## The request
Work through the data line by line, gathering every line that has the word "from".

+++ Source excerpt

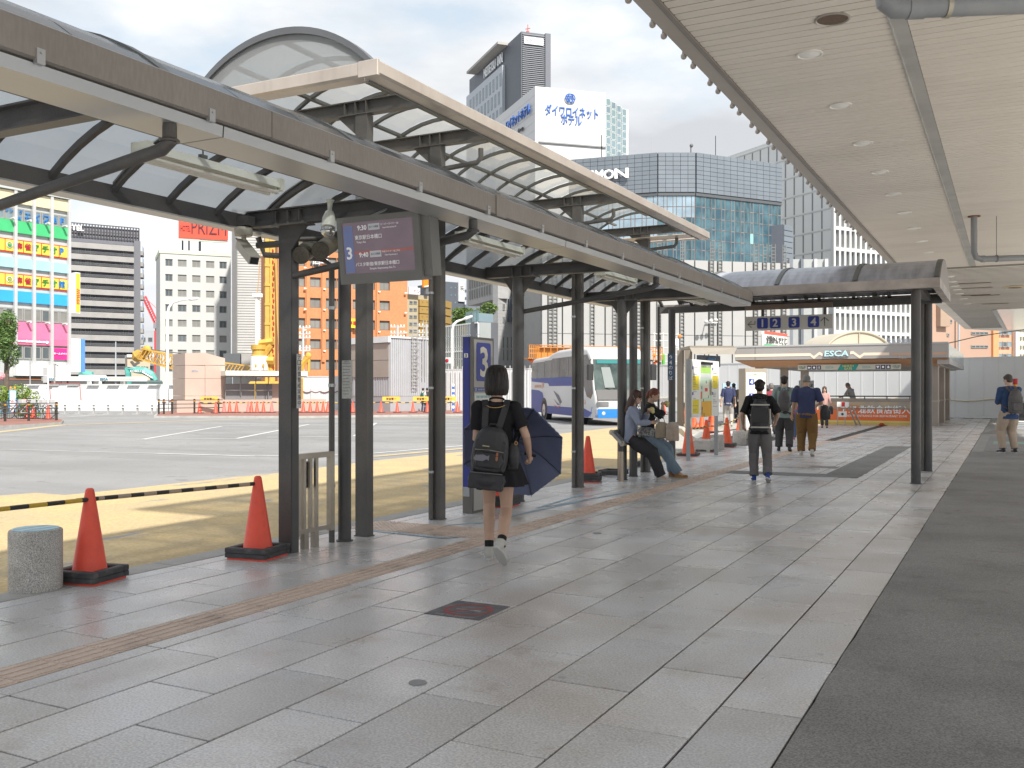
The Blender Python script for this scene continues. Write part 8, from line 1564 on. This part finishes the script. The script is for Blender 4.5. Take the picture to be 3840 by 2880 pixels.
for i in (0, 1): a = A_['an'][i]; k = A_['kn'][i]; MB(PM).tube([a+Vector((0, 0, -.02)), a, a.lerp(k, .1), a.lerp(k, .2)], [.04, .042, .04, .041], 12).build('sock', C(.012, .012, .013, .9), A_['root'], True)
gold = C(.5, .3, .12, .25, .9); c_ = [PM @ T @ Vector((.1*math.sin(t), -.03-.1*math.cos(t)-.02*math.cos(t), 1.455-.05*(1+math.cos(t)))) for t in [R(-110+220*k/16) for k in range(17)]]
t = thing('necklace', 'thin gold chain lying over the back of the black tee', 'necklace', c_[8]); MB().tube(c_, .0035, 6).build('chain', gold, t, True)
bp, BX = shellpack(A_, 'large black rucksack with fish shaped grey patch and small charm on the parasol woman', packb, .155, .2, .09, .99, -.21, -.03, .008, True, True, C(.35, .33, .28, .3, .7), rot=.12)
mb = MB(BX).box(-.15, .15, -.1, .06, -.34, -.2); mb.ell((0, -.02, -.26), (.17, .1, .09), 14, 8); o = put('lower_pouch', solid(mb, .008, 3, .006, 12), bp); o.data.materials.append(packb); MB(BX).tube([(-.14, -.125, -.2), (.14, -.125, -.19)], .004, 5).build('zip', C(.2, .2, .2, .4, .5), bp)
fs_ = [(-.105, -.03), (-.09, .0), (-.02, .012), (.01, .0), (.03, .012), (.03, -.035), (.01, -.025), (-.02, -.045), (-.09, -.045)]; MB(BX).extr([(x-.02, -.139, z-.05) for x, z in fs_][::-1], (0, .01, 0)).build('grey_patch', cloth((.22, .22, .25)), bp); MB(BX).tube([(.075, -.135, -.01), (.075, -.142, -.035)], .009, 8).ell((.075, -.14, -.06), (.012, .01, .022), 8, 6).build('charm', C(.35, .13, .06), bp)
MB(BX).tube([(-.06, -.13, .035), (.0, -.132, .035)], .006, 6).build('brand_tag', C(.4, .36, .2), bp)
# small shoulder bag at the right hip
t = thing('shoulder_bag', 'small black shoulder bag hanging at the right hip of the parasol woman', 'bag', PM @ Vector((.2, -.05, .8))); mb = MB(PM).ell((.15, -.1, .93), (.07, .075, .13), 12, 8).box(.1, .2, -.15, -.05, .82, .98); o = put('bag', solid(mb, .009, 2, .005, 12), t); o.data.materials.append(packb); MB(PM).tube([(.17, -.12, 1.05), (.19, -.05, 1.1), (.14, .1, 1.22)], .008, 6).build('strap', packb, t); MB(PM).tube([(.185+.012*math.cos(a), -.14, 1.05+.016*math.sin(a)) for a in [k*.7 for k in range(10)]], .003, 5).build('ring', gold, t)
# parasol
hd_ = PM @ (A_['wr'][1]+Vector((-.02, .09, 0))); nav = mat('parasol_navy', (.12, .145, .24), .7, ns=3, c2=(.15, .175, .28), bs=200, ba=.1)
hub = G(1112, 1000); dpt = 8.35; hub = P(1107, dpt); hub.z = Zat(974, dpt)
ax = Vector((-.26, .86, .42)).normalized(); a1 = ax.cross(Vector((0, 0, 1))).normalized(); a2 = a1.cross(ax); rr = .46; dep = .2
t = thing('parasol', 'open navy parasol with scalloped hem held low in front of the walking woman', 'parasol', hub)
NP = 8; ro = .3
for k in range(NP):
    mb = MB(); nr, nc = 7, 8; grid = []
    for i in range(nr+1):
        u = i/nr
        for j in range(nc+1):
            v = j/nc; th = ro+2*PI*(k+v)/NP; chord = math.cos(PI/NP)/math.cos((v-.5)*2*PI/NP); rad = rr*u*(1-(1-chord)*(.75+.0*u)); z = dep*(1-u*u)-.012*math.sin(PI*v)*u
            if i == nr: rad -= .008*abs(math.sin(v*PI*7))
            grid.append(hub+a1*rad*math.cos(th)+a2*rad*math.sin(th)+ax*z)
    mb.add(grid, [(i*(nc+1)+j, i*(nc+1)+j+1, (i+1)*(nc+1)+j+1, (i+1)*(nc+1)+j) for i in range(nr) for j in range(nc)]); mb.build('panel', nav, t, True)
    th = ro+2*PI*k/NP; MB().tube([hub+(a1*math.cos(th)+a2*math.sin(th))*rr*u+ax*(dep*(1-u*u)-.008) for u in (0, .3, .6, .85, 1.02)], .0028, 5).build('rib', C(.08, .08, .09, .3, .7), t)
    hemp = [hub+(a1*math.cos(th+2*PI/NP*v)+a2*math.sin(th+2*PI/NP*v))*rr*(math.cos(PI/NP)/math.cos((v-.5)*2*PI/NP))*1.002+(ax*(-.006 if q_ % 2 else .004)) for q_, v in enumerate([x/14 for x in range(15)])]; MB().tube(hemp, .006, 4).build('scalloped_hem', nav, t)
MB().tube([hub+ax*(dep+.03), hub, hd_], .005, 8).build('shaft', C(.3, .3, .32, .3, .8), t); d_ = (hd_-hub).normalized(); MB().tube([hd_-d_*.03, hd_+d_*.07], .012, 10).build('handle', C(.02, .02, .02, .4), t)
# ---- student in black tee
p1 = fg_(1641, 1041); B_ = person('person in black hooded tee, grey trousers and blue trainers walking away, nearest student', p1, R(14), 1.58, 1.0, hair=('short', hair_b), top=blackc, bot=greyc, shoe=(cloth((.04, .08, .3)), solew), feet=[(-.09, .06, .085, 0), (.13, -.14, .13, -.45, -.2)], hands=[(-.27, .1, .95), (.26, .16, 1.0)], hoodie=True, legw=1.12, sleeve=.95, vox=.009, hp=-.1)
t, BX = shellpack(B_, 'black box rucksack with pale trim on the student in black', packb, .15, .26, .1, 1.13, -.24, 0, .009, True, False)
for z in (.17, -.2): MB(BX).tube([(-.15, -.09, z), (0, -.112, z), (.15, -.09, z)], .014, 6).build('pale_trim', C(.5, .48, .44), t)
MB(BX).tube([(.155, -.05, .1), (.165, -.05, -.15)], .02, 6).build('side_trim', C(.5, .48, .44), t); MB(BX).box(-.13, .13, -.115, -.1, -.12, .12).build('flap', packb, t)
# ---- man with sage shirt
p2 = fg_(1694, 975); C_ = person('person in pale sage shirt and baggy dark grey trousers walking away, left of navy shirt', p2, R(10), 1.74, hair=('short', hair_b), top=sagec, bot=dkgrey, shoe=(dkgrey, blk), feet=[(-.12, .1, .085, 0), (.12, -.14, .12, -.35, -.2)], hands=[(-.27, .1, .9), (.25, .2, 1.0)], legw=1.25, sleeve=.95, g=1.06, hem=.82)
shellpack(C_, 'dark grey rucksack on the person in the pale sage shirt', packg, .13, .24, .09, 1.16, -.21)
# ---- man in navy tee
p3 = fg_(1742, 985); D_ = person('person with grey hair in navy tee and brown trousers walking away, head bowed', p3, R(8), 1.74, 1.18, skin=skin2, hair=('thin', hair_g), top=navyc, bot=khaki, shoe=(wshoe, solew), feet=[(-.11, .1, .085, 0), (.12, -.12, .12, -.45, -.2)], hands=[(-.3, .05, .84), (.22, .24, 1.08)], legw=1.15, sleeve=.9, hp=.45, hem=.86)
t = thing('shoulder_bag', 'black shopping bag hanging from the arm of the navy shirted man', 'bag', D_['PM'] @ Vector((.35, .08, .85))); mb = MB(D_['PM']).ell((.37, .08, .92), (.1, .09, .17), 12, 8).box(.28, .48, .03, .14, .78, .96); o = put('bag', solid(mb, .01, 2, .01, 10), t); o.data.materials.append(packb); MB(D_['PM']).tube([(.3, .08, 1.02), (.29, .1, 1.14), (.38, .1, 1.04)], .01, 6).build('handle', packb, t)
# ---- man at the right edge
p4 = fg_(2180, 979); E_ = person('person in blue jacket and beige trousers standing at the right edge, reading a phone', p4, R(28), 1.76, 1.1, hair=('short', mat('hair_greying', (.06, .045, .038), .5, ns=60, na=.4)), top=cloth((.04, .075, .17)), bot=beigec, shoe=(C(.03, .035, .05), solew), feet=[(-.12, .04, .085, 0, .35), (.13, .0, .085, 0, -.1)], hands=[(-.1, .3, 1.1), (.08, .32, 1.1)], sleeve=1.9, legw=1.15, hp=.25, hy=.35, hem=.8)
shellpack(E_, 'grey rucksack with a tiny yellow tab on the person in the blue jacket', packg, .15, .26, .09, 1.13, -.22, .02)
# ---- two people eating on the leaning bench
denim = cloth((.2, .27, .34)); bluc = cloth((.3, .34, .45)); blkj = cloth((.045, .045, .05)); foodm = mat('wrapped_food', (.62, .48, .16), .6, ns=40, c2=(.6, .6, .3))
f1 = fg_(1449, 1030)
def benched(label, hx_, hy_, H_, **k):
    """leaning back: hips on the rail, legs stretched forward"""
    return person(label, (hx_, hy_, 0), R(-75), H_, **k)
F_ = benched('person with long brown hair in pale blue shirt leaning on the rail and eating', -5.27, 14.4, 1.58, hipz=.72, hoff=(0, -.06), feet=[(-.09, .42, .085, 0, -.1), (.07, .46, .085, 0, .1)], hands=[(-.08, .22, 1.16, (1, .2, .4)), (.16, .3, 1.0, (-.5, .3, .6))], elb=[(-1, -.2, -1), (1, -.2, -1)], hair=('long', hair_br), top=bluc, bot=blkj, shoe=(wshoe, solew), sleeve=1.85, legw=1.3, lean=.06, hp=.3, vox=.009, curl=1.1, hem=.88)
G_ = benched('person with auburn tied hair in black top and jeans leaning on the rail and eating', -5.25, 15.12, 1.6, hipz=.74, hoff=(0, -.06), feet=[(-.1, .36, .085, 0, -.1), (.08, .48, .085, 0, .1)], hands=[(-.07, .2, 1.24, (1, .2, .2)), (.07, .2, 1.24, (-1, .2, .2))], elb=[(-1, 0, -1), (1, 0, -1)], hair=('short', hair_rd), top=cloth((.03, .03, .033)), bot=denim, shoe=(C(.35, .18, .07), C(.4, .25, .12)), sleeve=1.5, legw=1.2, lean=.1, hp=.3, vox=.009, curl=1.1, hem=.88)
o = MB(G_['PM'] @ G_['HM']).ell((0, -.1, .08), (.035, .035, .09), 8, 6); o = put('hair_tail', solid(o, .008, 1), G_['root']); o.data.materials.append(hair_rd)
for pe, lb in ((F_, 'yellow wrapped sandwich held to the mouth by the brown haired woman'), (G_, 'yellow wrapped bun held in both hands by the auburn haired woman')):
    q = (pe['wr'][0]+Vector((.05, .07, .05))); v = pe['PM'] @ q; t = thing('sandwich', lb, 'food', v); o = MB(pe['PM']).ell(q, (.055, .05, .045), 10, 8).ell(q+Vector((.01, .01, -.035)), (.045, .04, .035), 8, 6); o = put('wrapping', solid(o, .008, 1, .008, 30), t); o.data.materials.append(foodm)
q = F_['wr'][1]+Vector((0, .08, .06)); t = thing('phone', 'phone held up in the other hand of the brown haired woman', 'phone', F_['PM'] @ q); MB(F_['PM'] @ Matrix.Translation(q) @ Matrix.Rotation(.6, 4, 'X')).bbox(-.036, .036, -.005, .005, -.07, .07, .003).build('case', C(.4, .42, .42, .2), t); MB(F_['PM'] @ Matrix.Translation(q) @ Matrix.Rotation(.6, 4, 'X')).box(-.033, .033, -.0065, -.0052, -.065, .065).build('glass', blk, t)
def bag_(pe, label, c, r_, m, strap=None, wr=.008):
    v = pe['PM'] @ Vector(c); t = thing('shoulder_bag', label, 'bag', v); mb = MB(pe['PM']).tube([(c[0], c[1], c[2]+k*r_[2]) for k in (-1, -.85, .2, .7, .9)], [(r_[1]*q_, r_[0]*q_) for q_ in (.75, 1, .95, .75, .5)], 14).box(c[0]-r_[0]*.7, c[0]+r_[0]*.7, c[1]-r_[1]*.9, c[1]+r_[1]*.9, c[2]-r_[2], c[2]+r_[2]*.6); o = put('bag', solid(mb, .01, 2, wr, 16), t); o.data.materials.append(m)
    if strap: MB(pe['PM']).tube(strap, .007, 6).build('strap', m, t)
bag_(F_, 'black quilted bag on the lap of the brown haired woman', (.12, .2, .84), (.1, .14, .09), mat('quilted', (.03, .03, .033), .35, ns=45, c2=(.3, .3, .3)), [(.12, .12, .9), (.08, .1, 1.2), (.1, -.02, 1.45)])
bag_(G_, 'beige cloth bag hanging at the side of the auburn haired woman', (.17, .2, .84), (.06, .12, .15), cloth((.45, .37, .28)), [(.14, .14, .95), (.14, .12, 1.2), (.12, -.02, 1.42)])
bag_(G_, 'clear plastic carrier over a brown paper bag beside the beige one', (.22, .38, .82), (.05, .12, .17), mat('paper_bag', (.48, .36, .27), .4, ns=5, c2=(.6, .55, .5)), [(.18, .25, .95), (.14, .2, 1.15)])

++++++

## Result of the task
The Blender Python script for this scene continues. Write part 8, from line 1564 on. This part finishes the script. The script is for Blender 4.5. Take the picture to be 3840 by 2880 pixels.
t = thing('shoulder_bag', 'black shopping bag hanging from the arm of the navy shirted man', 'bag', D_['PM'] @ Vector((.35, .08, .85))); mb = MB(D_['PM']).ell((.37, .08, .92), (.1, .09, .17), 12, 8).box(.28, .48, .03, .14, .78, .96); o = put('bag', solid(mb, .01, 2, .01, 10), t); o.data.materials.append(packb); MB(D_['PM']).tube([(.3, .08, 1.02), (.29, .1, 1.14), (.38, .1, 1.04)], .01, 6).build('handle', packb, t)